Plus l’empire est étendu, plus le serrail s’aggrandit ; & plus, par conséquent, le prince est enivré de plaisirs. Ainsi, dans ces états, plus le prince a de peuples à gouverner, moins il pense au gouvernement ; plus les affaires y sont grandes, moins on y délibere sur les affaires.


  1. Déclamations 17 & 18.
  2. Voyez les Considérations sur les causes de la grandeur des Romains & de leur décadence, Chap. IX.
  3. Page 691 & 692, édition de Wechelius, de l’an 1596.
  4. Liv. I.
  5. Liv. IV, art. 15 & suiv.
  6. Voyez dans les Considérations sur les causes de la grandeur des Romains & de leur décadence, ch. IX, comment cet esprit de Servius Tullius se conserva dans la république.
  7. Denys d’Halicarnasse, éloge d’Isocrate, p. 97, t. 2. édition de Weehelius. Pollux, liv. VIII, ch. X, art. 130.
  8. Voyez l’oraison de Démosthene, de falsa legat. & l’oraison contre Timarque.
  9. On tiroit même, pour chaque place, deux billets ; l’un qui donnoit la place, l’autre qui nommoit celui qui devoit succéder, en cas que le premier fût rejetté.
  10. Liv. I & III des Loix.
  11. Elles s’appelloient loix tabulaires. On donnoit à chaque citoyen deux tables ; la premiere, marquée d’un A, pour dire antiquo ; l’autre d’un U & d’un R, uti rogas.

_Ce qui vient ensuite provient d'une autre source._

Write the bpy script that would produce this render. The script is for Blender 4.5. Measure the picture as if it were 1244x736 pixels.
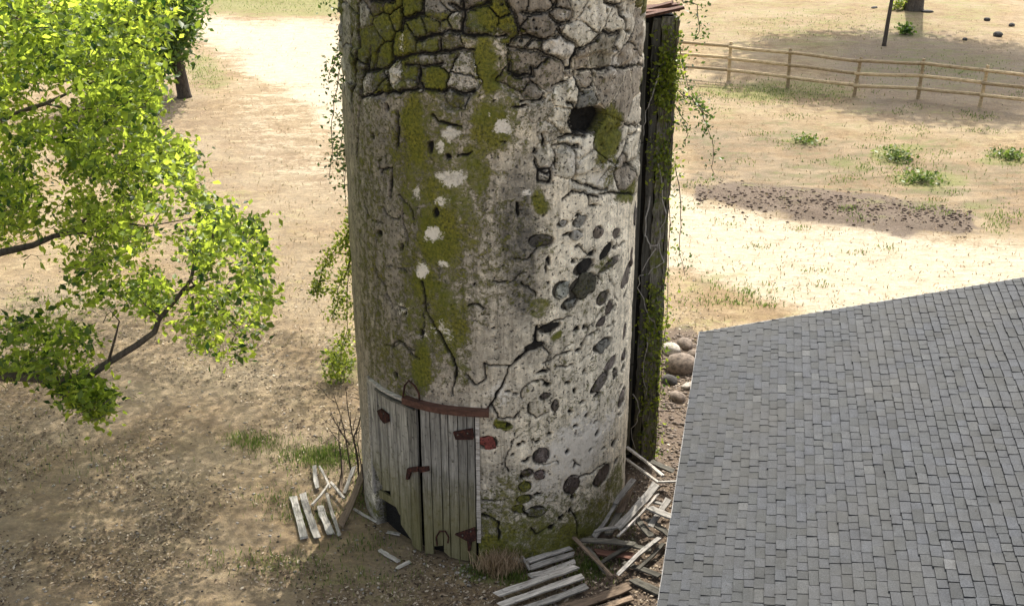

  12. A Athenes, on levoit les mains.
  13. Comme à Venise.
  14. Les trente tyrans d’Athenes voulurent que les suffrages des Aréopagites fussent publics, pour les diriger à leur fantaisie. Lysias, orat. contrà Agorat. cap. VIII.
  15. Voyez Denys d’Halicarnasse, liv. IV & IX.
  16. Voyez M. Addisson, voyages d’Italie, page 16.
  17. Ils le furent d’abord par les consuls.
  18. C’est ce qui renversa la république Romaine. Voyez les Considérations sur les causes de la grandeur des Romains & leur décadence.
  19. Voyages de Tournefort.
  20. A Luques, les magistrats ne sont établis que pour deux mois.
  21. Diodore, liv. XVIII, page 601, édition de Rhodoman.
  22. Ferdinand, roi d’Aragon, se fit grand-maître des ordres ; & cela seul altéra la constitution.
  23. Les rois d’orient ont toujours des vizirs, dit M. Chardin.